Hondelatte avait annoncé vouloir « réveiller cette case ». Balle peau. Et prétention d’ego. Son émission est prévue jusqu’à fin décembre. Elle pourrait sauter avant, sachant que cet horaire est plus encore stratégique, car, en janvier, ce sera le dernier moment pour attirer des annonceurs, avant la fin de la pub sur le service public dès 20 heures.

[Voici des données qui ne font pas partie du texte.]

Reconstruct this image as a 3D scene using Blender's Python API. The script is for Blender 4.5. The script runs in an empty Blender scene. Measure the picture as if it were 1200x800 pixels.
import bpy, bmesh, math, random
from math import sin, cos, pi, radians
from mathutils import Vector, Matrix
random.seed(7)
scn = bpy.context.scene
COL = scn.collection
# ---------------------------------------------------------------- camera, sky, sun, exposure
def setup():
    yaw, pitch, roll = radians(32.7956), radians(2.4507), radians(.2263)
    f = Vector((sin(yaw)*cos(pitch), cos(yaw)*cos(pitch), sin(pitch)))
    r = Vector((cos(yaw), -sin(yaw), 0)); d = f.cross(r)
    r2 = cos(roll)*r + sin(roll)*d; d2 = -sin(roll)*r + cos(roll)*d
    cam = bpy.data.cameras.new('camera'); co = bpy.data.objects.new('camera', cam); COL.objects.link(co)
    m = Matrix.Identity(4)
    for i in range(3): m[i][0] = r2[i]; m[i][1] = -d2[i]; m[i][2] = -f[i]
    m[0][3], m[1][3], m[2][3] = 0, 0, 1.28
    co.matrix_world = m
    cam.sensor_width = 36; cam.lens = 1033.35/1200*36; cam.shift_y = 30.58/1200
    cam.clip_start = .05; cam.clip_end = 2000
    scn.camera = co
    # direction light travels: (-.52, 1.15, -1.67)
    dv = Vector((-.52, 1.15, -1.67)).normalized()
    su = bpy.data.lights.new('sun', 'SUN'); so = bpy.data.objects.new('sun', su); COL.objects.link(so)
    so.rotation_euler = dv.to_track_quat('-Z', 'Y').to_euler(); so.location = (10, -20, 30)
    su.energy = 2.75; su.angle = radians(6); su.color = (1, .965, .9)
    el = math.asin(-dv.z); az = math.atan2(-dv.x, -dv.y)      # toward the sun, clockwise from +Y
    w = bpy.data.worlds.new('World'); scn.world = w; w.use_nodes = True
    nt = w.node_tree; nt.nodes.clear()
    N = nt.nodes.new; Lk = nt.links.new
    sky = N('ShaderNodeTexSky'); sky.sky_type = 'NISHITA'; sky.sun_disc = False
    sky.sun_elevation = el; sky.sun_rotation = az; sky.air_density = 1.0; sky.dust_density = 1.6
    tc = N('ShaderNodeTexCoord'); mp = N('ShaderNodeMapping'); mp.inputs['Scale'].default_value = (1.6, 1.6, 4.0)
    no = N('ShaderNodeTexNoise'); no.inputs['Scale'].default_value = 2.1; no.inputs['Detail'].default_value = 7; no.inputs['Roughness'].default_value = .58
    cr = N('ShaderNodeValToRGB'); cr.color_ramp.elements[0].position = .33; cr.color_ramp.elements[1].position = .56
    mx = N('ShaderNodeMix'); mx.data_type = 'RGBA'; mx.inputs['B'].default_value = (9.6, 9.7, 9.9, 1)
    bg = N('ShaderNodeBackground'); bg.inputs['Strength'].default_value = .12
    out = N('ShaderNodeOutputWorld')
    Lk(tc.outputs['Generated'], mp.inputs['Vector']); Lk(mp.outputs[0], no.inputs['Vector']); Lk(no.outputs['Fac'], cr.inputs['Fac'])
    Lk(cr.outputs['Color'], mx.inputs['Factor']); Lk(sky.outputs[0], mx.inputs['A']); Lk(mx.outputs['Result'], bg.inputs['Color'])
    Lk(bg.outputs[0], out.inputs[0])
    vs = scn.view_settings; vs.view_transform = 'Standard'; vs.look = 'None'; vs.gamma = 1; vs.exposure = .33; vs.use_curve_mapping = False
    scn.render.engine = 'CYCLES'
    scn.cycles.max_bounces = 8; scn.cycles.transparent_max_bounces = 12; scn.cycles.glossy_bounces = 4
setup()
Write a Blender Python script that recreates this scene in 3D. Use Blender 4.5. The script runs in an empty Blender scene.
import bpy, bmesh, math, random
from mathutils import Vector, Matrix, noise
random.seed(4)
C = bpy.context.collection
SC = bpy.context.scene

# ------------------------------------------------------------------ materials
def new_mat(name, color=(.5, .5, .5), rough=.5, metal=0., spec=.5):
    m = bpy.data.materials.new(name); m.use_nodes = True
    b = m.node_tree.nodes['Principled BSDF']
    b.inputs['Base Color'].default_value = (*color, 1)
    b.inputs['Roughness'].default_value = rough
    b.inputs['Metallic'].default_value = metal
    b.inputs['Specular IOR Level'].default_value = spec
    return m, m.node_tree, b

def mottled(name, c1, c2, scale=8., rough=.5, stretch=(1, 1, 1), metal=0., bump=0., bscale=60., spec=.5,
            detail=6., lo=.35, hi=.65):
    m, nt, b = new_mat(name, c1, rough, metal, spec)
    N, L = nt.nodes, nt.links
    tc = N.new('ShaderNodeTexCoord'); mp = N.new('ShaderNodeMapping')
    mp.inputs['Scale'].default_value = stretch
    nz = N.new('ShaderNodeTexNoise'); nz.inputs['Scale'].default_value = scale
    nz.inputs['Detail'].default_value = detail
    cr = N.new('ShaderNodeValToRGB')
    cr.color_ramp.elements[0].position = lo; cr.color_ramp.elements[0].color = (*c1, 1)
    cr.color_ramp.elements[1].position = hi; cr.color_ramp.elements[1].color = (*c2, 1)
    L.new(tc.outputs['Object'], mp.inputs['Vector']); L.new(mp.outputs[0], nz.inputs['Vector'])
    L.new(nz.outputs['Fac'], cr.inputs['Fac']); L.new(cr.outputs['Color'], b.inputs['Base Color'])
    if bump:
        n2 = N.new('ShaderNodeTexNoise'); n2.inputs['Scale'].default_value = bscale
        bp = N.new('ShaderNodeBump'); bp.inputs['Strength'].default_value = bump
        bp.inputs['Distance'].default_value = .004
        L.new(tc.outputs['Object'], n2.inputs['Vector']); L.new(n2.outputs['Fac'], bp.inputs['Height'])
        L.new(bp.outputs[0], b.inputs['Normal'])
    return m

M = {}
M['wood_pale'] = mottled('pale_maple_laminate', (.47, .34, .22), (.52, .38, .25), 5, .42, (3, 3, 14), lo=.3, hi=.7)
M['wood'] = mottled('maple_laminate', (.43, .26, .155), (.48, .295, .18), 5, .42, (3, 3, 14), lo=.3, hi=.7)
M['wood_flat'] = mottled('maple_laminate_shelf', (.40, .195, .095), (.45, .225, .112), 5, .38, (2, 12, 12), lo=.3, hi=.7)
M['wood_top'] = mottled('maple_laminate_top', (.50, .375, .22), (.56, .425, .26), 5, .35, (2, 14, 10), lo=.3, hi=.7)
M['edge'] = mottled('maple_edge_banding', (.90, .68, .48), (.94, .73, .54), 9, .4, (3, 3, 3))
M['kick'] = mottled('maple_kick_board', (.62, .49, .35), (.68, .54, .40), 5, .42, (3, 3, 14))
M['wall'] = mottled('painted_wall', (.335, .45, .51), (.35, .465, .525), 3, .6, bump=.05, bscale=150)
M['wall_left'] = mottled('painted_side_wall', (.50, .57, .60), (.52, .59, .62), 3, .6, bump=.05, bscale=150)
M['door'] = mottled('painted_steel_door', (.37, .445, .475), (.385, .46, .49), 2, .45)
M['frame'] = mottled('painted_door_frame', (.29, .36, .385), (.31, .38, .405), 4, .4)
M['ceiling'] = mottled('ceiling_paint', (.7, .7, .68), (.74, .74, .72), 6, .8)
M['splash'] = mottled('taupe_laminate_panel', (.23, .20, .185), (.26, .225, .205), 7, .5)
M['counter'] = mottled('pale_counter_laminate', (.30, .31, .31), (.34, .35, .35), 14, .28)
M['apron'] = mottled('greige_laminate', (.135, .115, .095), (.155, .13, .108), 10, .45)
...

Les chroniqueurs sont devenus légion en émissions culturelles et talk-show. Beaucoup font leur numéro ou jouent les animateurs, chez Drucker, Ruquier, Hondelatte… Ils sont nombreux à intervenir, selon un cachet tabou, sans jamais apporter de réelle critique ni l’éveiller. Le statut de ces chroniqueurs et leur présence dépassent largement le cadre des émissions culturelles ou de divertissement. En télé comme en radio. Dans un autre genre (si l’on songe encore à Bourmaud, Duhamel et Adler), ils sont nombreux dans la tournée des popotes. À intervenir, en stars, sur le service public ou dans le privé, indifféremment. Ça tourne en rond, au détriment d’un renouvellement de la pensée. Mais peu importe, puisque seule l’audience compte.